======== AVAILABLE RECORDS
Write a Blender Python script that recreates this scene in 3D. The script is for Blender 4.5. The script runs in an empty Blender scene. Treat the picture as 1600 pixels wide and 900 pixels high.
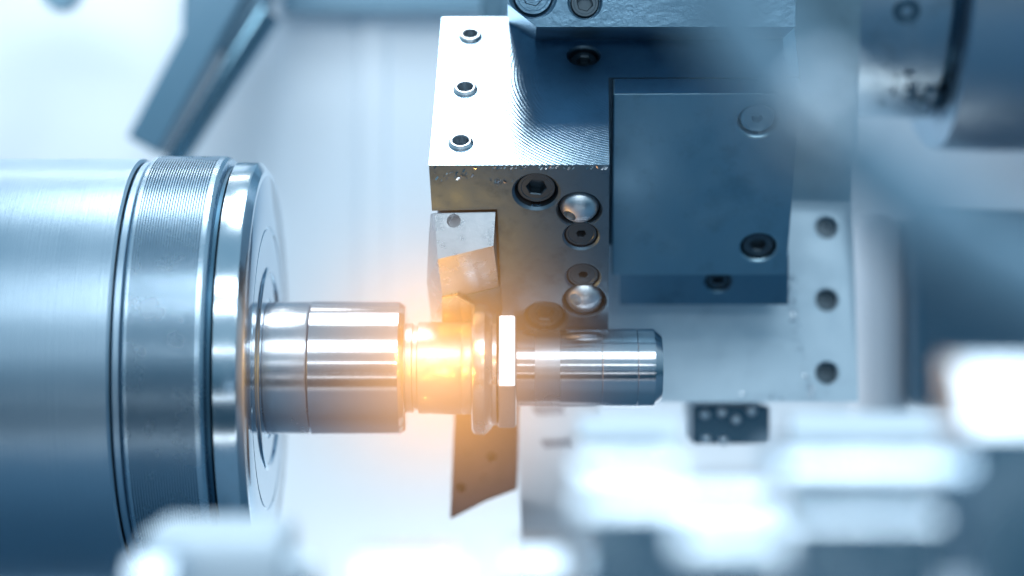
import bpy, bmesh, math, random
from mathutils import Vector, Matrix
random.seed(7)
SC = bpy.context.scene
COL = SC.collection
R = math.radians

# ------------------------------------------------------------------ camera, world, lamps
D = 32.76                      # camera distance to the lathe axis, 1 unit = 2 cm
SC.unit_settings.scale_length = 0.02
cd = bpy.data.cameras.new('camera'); cam = bpy.data.objects.new('camera', cd); COL.objects.link(cam)
cam.location = (0, -D, 0); cam.rotation_euler = (R(90), 0, 0)
cd.sensor_width = 36; cd.lens = 36 * D / 16
cd.clip_start = 0.1; cd.clip_end = 500
cd.dof.use_dof = True; cd.dof.focus_distance = D - 1.4
APERTURE = 0.84                # diameter in units
cd.dof.aperture_fstop = cd.lens * 1e-3 / APERTURE
SC.camera = cam

W = bpy.data.worlds.new('World'); SC.world = W; W.use_nodes = True
nt = W.node_tree; nt.nodes.clear()
wo = nt.nodes.new('ShaderNodeOutputWorld'); bg = nt.nodes.new('ShaderNodeBackground')
tc = nt.nodes.new('ShaderNodeTexCoord'); sx = nt.nodes.new('ShaderNodeSeparateXYZ')
mr = nt.nodes.new('ShaderNodeMapRange'); mr.inputs['From Min'].default_value = -1; mr.inputs['From Max'].default_value = 1
rp = nt.nodes.new('ShaderNodeValToRGB')
nt.links.new(tc.outputs['Generated'], sx.inputs[0]); nt.links.new(sx.outputs['Z'], mr.inputs['Value'])
nt.links.new(mr.outputs[0], rp.inputs[0]); nt.links.new(rp.outputs[0], bg.inputs[0]); nt.links.new(bg.outputs[0], wo.inputs[0])
els = rp.color_ramp.elements
els[0].position = 0.0; els[0].color = (0.014, 0.048, 0.080, 1)
els[1].position = 1.0; els[1].color = (0.22, 0.40, 0.54, 1)
for p, c in ((0.30, (0.014, 0.055, 0.095, 1)), (0.44, (0.028, 0.095, 0.155, 1)), (0.51, (0.11, 0.23, 0.33, 1)), (0.62, (0.21, 0.37, 0.49, 1)), (0.78, (0.34, 0.52, 0.66, 1))):
    e = els.new(p); e.color = c
bg.inputs[1].default_value = 1.0

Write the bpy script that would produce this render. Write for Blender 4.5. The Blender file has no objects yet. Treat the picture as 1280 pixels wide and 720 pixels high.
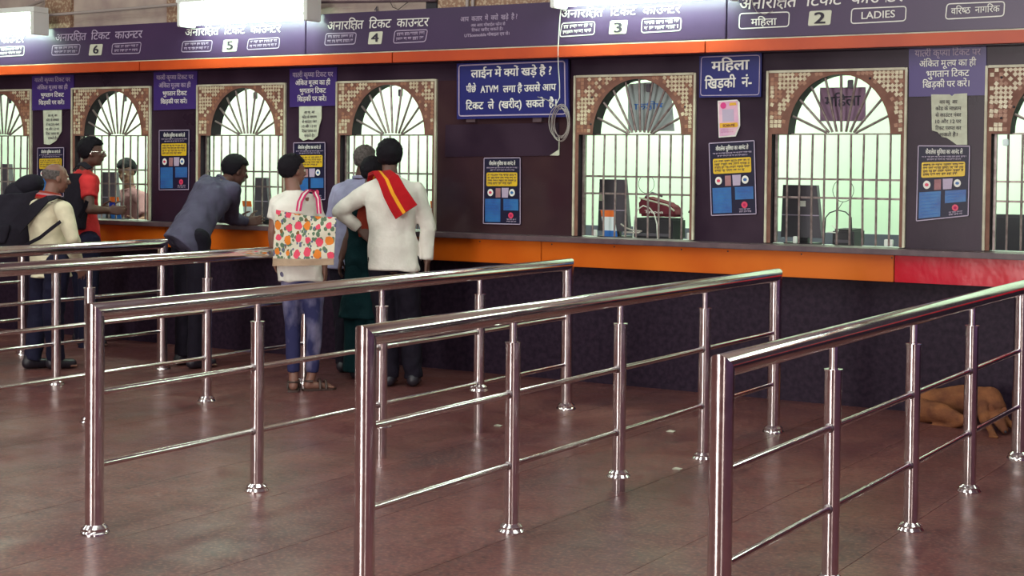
import bpy, bmesh, math, random
import numpy as np
from mathutils import Vector, Matrix, noise
random.seed(7)
S = bpy.context.scene
COL = S.collection
pi = math.pi

# ------------------------------------------------------------------ camera
F_PX, PITCH, YAW, ROLL, CY = 1935.0, 0.03, -0.542, -0.0105, 267.4
CAM = Vector((0, -9.55, 1.5))
fwd = Vector((math.sin(YAW)*math.cos(PITCH), math.cos(YAW)*math.cos(PITCH), -math.sin(PITCH)))
rt0 = Vector((math.cos(YAW), -math.sin(YAW), 0))
dn0 = fwd.cross(rt0)
RT = math.cos(ROLL)*rt0 + math.sin(ROLL)*dn0
DN = -math.sin(ROLL)*rt0 + math.cos(ROLL)*dn0
cd = bpy.data.cameras.new('camera')
cam = bpy.data.objects.new('camera', cd); COL.objects.link(cam)
cd.sensor_width = 36; cd.lens = F_PX/1280*36; cd.shift_y = -(360-CY)/1280
cd.clip_start = .05; cd.clip_end = 200
cam.matrix_world = Matrix(((RT.x, -DN.x, -fwd.x, CAM.x), (RT.y, -DN.y, -fwd.y, CAM.y), (RT.z, -DN.z, -fwd.z, CAM.z), (0, 0, 0, 1)))
S.camera = cam

def W(u, v, y=0.0):
    """point of the plane y = const seen at pixel (u, v) of the 1280x720 photograph"""
    d = fwd*F_PX + RT*(u-640) + DN*(v-CY)
    return CAM + d*((y-CAM.y)/d.y)
def G(u, v, z=0.0):
    d = fwd*F_PX + RT*(u-640) + DN*(v-CY)
    return CAM + d*((z-CAM.z)/d.z)

# ------------------------------------------------------------------ world, lights, exposure
wd = bpy.data.worlds.new('world'); S.world = wd; wd.use_nodes = True
wd.node_tree.nodes['Background'].inputs[0].default_value = (.42, .21, .48, 1)
wd.node_tree.nodes['Background'].inputs[1].default_value = .32
S.view_settings.view_transform = 'Standard'; S.view_settings.look = 'None'
S.view_settings.gamma = 1; S.view_settings.exposure = 0.0; S.view_settings.use_curve_mapping = False

def area(name, loc, size, power, col, aim):
    l = bpy.data.lights.new(name, 'AREA'); l.shape = 'RECTANGLE'; l.size, l.size_y = size
    l.energy = power; l.color = col
    o = bpy.data.objects.new(name, l); COL.objects.link(o); o.location = loc
    o.rotation_euler = (Vector(aim)-Vector(loc)).to_track_quat('-Z', 'Y').to_euler()
    return o
# daylight falling in through the entrance of the hall, behind the camera, and lamp rows under the hall ceiling
area('entrance_daylight', (-4.2, -15.8, 1.9), (2.6, 3.4), 680, (1, .96, .90), (-4, 0, 1.6))
area('entrance_daylight', (5.8, -15.4, 1.9), (1.3, 3.2), 180, (1, .90, .80), (-4, 0, 1.6))
for x in (-10.4, -7.35, -4.0, -.6):
    l = area('hall_lamp_row', (x, -6.3, 4.45), (.85, 8.0), 150, (.88, 1, .90), (x, -6.3, 0))
    l.rotation_euler = (0, 0, 0)
for x in (-13.4, -11.0, -8.3, -5.4, -2.4):
    area('booth_lamp', (x, 1.2, 3.0), (1.6, .5), 76, (.81, 1, .79), (x, 1.9, 1.4))

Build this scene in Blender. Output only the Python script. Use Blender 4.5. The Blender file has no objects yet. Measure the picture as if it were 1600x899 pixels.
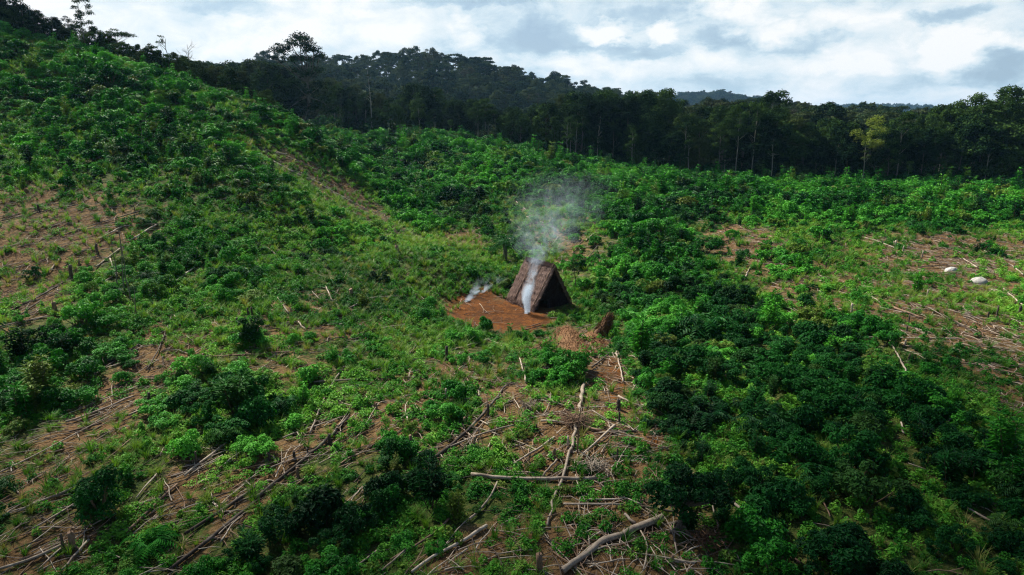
import bpy, math
import numpy as np
from mathutils import Vector, Matrix

S = bpy.context.scene
COL = S.collection
R = math.radians
rng = np.random.RandomState(11)

# ------------------------------------------------------------------ camera
CAM = np.array([0.0, 0.0, 15.0]); PITCH = R(13.4); F = 1067.0
cd = bpy.data.cameras.new('camera'); cam = bpy.data.objects.new('camera', cd); COL.objects.link(cam)
cam.location = CAM; cam.rotation_euler = (R(90) - PITCH, 0, 0)
cd.sensor_width = 36; cd.lens = 36 * F / 1600; cd.clip_start = 0.3; cd.clip_end = 9000
S.camera = cam

# ------------------------------------------------------------------ light
SUN_EL, SUN_AZ = R(46), R(-44)        # azimuth from +Y towards +X
sd = bpy.data.lights.new('sun', 'SUN'); sun = bpy.data.objects.new('sun', sd); COL.objects.link(sun)
sd.energy = 5.0; sd.angle = R(0.5); sd.color = (1.0, 0.94, 0.82)
tosun = Vector((math.sin(SUN_AZ) * math.cos(SUN_EL), math.cos(SUN_AZ) * math.cos(SUN_EL), math.sin(SUN_EL)))
sun.rotation_euler = (-tosun).to_track_quat('-Z', 'Y').to_euler()
S.view_settings.view_transform = 'Standard'; S.view_settings.look = 'None'
S.view_settings.gamma = 1; S.view_settings.exposure = 1.05; S.view_settings.use_curve_mapping = False
S.render.engine = 'CYCLES'
c = S.cycles
c.max_bounces = 5; c.diffuse_bounces = 2; c.glossy_bounces = 2; c.transmission_bounces = 3
c.transparent_max_bounces = 8; c.volume_bounces = 1; c.caustics_reflective = False; c.caustics_refractive = False
c.use_denoising = True; c.denoising_prefilter = 'NONE'; c.filter_width = 1.2; c.sample_clamp_indirect = 4; c.volume_step_rate = 1.0; c.volume_max_steps = 128


class NT:
    """small node-tree helper"""
    def __init__(s, nt): s.t = nt; nt.nodes.clear()
    def n(s, typ, ins=None, **kw):
        nd = s.t.nodes.new(typ)
        for k, v in kw.items(): setattr(nd, k, v)
        for k, v in (ins or {}).items():
            so = nd.inputs[k]
            if isinstance(v, bpy.types.NodeSocket): s.t.links.new(v, so)
            else: so.default_value = v
        return nd
    def m(s, op, a, b=None, c2=None, clamp=False):
        nd = s.t.nodes.new('ShaderNodeMath'); nd.operation = op; nd.use_clamp = clamp
        for i, v in enumerate((a, b, c2)):
            if v is None: continue
            if isinstance(v, bpy.types.NodeSocket): s.t.links.new(v, nd.inputs[i])
            else: nd.inputs[i].default_value = v
        return nd.outputs[0]
    def mix(s, f, a, b, bt='MIX'):
        nd = s.t.nodes.new('ShaderNodeMix'); nd.data_type = 'RGBA'; nd.blend_type = bt
        for so, v in ((nd.inputs[0], f), (nd.inputs[6], a), (nd.inputs[7], b)):
            if isinstance(v, bpy.types.NodeSocket): s.t.links.new(v, so)
            else: so.default_value = v if not isinstance(v, tuple) else (*v[:3], 1)
        return nd.outputs[2]
    def ramp(s, f, stops, interp='LINEAR'):
        nd = s.t.nodes.new('ShaderNodeValToRGB'); nd.color_ramp.interpolation = interp
        e = nd.color_ramp.elements
        while len(e) < len(stops): e.new(0.5)
        for i, (p, col) in enumerate(stops):
            e[i].position = p; e[i].color = (*col, 1) if isinstance(col, tuple) else (col, col, col, 1)
        s.t.links.new(f, nd.inputs[0]); return nd.outputs[0]
    def noise(s, vec, scale, detail=4, rough=0.55, out=0, dist=0.0):
        nd = s.t.nodes.new('ShaderNodeTexNoise'); nd.inputs['Scale'].default_value = scale
        nd.inputs['Detail'].default_value = detail; nd.inputs['Roughness'].default_value = rough
        nd.inputs['Distortion'].default_value = dist
        if vec is not None: s.t.links.new(vec, nd.inputs['Vector'])
        return nd.outputs[out]
    def link(s, a, b): s.t.links.new(a, b)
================
» PROBLEM TO SOLVE: Return nothing but the lines running from the start of the data to the line with "bg.inputs[1].default_value = 1.0", please, both ends included and no pictures.

» WRITTEN SOLUTION:
Write a Blender Python script that recreates this scene in 3D. The script is for Blender 4.5. The script runs in an empty Blender scene. Treat the picture as 1600 pixels wide and 900 pixels high.
import bpy, bmesh, math, random
from mathutils import Vector, Matrix
random.seed(7)
SC = bpy.context.scene
COL = SC.collection
R = math.radians

# ------------------------------------------------------------------ camera, world, lamps
D = 32.76                      # camera distance to the lathe axis, 1 unit = 2 cm
SC.unit_settings.scale_length = 0.02
cd = bpy.data.cameras.new('camera'); cam = bpy.data.objects.new('camera', cd); COL.objects.link(cam)
cam.location = (0, -D, 0); cam.rotation_euler = (R(90), 0, 0)
cd.sensor_width = 36; cd.lens = 36 * D / 16
cd.clip_start = 0.1; cd.clip_end = 500
cd.dof.use_dof = True; cd.dof.focus_distance = D - 1.4
APERTURE = 0.84                # diameter in units
cd.dof.aperture_fstop = cd.lens * 1e-3 / APERTURE
SC.camera = cam

W = bpy.data.worlds.new('World'); SC.world = W; W.use_nodes = True
nt = W.node_tree; nt.nodes.clear()
wo = nt.nodes.new('ShaderNodeOutputWorld'); bg = nt.nodes.new('ShaderNodeBackground')
tc = nt.nodes.new('ShaderNodeTexCoord'); sx = nt.nodes.new('ShaderNodeSeparateXYZ')
mr = nt.nodes.new('ShaderNodeMapRange'); mr.inputs['From Min'].default_value = -1; mr.inputs['From Max'].default_value = 1
rp = nt.nodes.new('ShaderNodeValToRGB')
nt.links.new(tc.outputs['Generated'], sx.inputs[0]); nt.links.new(sx.outputs['Z'], mr.inputs['Value'])
nt.links.new(mr.outputs[0], rp.inputs[0]); nt.links.new(rp.outputs[0], bg.inputs[0]); nt.links.new(bg.outputs[0], wo.inputs[0])
els = rp.color_ramp.elements
els[0].position = 0.0; els[0].color = (0.014, 0.048, 0.080, 1)
els[1].position = 1.0; els[1].color = (0.22, 0.40, 0.54, 1)
for p, c in ((0.30, (0.014, 0.055, 0.095, 1)), (0.44, (0.028, 0.095, 0.155, 1)), (0.51, (0.11, 0.23, 0.33, 1)), (0.62, (0.21, 0.37, 0.49, 1)), (0.78, (0.34, 0.52, 0.66, 1))):
    e = els.new(p); e.color = c
bg.inputs[1].default_value = 1.0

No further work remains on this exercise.